> **SHORT EXERCISE**: Review the material line by line. Identify and copy every line that contains the string "Python".

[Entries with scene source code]
────────

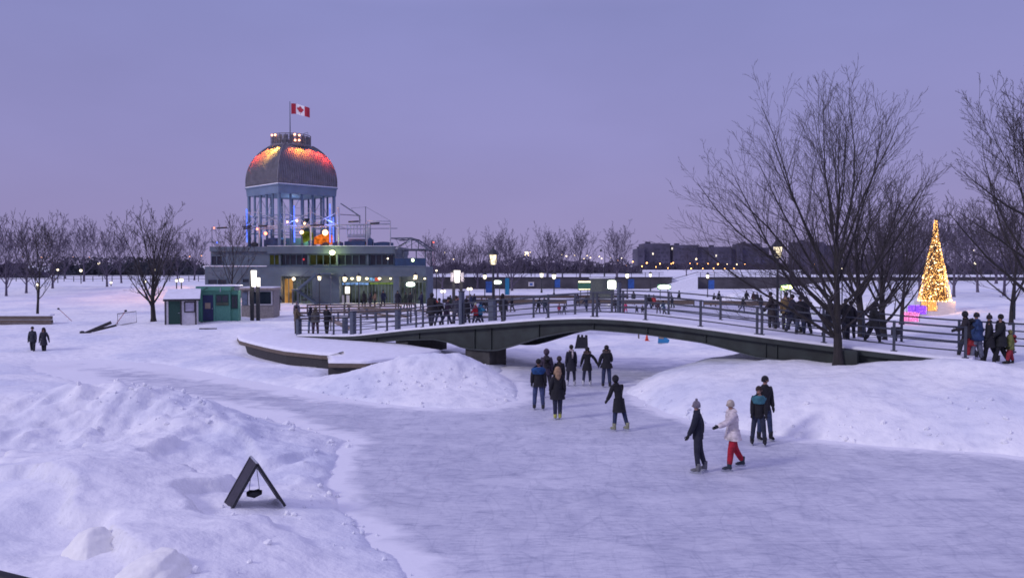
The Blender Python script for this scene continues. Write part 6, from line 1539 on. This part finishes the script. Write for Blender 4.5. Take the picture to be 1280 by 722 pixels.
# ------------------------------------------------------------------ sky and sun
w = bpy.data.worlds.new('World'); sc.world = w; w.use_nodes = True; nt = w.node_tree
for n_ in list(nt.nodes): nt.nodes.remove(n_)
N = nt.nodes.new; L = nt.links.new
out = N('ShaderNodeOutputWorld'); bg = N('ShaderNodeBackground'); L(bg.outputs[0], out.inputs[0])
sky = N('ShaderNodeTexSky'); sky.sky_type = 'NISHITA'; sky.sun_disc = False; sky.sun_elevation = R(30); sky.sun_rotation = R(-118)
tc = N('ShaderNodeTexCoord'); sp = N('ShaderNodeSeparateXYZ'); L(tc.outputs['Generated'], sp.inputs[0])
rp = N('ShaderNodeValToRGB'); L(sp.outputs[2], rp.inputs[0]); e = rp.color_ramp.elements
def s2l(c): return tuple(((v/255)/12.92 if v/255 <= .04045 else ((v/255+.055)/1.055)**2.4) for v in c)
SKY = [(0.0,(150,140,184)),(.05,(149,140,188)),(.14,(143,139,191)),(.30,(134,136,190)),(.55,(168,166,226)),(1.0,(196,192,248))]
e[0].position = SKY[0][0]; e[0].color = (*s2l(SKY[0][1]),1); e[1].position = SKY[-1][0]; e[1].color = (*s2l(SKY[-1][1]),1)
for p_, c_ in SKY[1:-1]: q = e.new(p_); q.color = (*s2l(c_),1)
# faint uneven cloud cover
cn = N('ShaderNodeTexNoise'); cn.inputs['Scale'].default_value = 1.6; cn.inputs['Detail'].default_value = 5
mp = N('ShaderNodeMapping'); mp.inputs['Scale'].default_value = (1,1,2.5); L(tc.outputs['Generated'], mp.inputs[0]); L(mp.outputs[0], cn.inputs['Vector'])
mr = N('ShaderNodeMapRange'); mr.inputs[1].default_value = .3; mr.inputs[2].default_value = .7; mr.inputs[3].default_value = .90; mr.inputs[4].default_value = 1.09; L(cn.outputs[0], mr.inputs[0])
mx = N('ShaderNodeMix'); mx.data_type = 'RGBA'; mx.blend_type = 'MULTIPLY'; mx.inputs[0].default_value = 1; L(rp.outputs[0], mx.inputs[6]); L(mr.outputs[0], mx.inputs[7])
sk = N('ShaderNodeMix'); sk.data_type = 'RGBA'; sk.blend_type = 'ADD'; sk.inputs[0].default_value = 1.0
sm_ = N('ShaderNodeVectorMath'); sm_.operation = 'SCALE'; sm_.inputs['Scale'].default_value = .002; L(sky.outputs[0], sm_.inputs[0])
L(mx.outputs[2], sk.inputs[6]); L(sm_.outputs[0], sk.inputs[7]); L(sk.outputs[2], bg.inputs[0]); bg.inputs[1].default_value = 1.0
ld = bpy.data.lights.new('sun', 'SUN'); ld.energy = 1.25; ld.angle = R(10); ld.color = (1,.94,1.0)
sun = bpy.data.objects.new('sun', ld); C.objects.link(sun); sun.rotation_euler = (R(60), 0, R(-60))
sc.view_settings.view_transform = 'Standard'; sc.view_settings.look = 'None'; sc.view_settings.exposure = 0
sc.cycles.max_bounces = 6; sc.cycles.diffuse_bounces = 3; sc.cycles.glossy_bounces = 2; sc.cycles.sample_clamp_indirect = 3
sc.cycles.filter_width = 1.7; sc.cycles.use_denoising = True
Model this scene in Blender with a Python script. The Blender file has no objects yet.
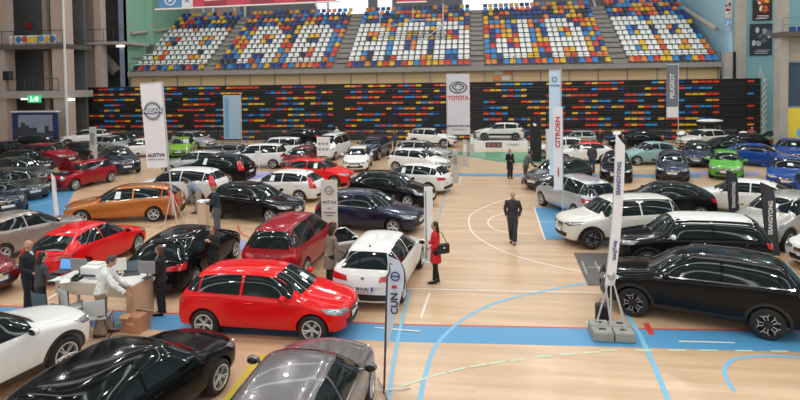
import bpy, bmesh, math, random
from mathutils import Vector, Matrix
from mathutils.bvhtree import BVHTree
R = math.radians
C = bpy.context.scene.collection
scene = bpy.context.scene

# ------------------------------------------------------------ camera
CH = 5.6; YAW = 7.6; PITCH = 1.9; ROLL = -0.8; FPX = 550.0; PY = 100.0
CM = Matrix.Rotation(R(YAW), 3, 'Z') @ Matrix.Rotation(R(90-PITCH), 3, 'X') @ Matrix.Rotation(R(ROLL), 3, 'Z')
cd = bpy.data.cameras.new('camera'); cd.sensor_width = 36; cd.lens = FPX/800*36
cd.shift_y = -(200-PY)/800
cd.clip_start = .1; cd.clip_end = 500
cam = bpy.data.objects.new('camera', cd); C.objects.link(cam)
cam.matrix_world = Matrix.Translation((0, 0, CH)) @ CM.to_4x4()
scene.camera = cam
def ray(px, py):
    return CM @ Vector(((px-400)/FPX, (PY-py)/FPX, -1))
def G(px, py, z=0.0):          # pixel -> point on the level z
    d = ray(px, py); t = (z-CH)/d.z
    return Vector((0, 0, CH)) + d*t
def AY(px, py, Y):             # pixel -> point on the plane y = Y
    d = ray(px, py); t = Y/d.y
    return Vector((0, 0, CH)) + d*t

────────

> **EXERCISE RESPONSE**:
The Blender Python script for this scene continues. Write part 6, from line 1539 on. This part finishes the script. Write for Blender 4.5. Take the picture to be 1280 by 722 pixels.
Model this scene in Blender with a Python script. The Blender file has no objects yet.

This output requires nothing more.